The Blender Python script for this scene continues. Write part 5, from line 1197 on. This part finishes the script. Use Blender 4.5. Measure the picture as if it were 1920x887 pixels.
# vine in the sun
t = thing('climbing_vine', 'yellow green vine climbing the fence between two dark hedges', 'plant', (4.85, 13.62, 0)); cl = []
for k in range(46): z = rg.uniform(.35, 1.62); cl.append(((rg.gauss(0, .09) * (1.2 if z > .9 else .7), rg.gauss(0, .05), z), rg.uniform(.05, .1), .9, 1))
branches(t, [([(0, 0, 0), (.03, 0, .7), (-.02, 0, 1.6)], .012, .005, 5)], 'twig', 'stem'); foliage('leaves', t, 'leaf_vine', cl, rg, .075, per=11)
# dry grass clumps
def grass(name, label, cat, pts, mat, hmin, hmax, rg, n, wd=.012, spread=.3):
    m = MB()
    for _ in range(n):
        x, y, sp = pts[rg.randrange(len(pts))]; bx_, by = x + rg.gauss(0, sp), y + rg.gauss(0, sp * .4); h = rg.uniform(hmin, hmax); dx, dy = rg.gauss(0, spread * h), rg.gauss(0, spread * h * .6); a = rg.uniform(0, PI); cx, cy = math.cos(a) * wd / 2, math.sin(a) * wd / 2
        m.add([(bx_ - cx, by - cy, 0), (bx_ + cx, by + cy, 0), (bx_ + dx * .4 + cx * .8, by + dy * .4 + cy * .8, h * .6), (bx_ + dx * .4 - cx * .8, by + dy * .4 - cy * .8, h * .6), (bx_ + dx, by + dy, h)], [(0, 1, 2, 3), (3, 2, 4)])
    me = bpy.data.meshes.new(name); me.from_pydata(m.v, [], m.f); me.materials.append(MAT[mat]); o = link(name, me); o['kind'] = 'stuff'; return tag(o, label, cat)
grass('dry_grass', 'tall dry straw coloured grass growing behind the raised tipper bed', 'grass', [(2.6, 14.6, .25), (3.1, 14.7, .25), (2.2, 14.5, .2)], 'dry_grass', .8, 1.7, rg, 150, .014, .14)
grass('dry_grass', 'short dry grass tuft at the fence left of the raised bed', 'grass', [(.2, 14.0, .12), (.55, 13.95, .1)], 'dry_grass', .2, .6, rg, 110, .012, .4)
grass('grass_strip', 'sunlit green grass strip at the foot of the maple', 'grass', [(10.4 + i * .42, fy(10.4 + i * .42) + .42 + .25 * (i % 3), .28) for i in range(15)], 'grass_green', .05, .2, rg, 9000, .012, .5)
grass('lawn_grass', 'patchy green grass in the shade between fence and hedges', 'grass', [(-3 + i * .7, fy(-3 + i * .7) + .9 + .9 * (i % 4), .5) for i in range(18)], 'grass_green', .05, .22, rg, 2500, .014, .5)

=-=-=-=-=

■ PROBLEM TO WORK ON
Output all of the data again, exactly.

■ OUTPUT FOR THIS TASK
The Blender Python script for this scene continues. Write part 5, from line 1197 on. This part finishes the script. Use Blender 4.5. Measure the picture as if it were 1920x887 pixels.
# vine in the sun
t = thing('climbing_vine', 'yellow green vine climbing the fence between two dark hedges', 'plant', (4.85, 13.62, 0)); cl = []
for k in range(46): z = rg.uniform(.35, 1.62); cl.append(((rg.gauss(0, .09) * (1.2 if z > .9 else .7), rg.gauss(0, .05), z), rg.uniform(.05, .1), .9, 1))
branches(t, [([(0, 0, 0), (.03, 0, .7), (-.02, 0, 1.6)], .012, .005, 5)], 'twig', 'stem'); foliage('leaves', t, 'leaf_vine', cl, rg, .075, per=11)
# dry grass clumps
def grass(name, label, cat, pts, mat, hmin, hmax, rg, n, wd=.012, spread=.3):
    m = MB()
    for _ in range(n):
        x, y, sp = pts[rg.randrange(len(pts))]; bx_, by = x + rg.gauss(0, sp), y + rg.gauss(0, sp * .4); h = rg.uniform(hmin, hmax); dx, dy = rg.gauss(0, spread * h), rg.gauss(0, spread * h * .6); a = rg.uniform(0, PI); cx, cy = math.cos(a) * wd / 2, math.sin(a) * wd / 2
        m.add([(bx_ - cx, by - cy, 0), (bx_ + cx, by + cy, 0), (bx_ + dx * .4 + cx * .8, by + dy * .4 + cy * .8, h * .6), (bx_ + dx * .4 - cx * .8, by + dy * .4 - cy * .8, h * .6), (bx_ + dx, by + dy, h)], [(0, 1, 2, 3), (3, 2, 4)])
    me = bpy.data.meshes.new(name); me.from_pydata(m.v, [], m.f); me.materials.append(MAT[mat]); o = link(name, me); o['kind'] = 'stuff'; return tag(o, label, cat)
grass('dry_grass', 'tall dry straw coloured grass growing behind the raised tipper bed', 'grass', [(2.6, 14.6, .25), (3.1, 14.7, .25), (2.2, 14.5, .2)], 'dry_grass', .8, 1.7, rg, 150, .014, .14)
grass('dry_grass', 'short dry grass tuft at the fence left of the raised bed', 'grass', [(.2, 14.0, .12), (.55, 13.95, .1)], 'dry_grass', .2, .6, rg, 110, .012, .4)
grass('grass_strip', 'sunlit green grass strip at the foot of the maple', 'grass', [(10.4 + i * .42, fy(10.4 + i * .42) + .42 + .25 * (i % 3), .28) for i in range(15)], 'grass_green', .05, .2, rg, 9000, .012, .5)
grass('lawn_grass', 'patchy green grass in the shade between fence and hedges', 'grass', [(-3 + i * .7, fy(-3 + i * .7) + .9 + .9 * (i % 4), .5) for i in range(18)], 'grass_green', .05, .22, rg, 2500, .014, .5)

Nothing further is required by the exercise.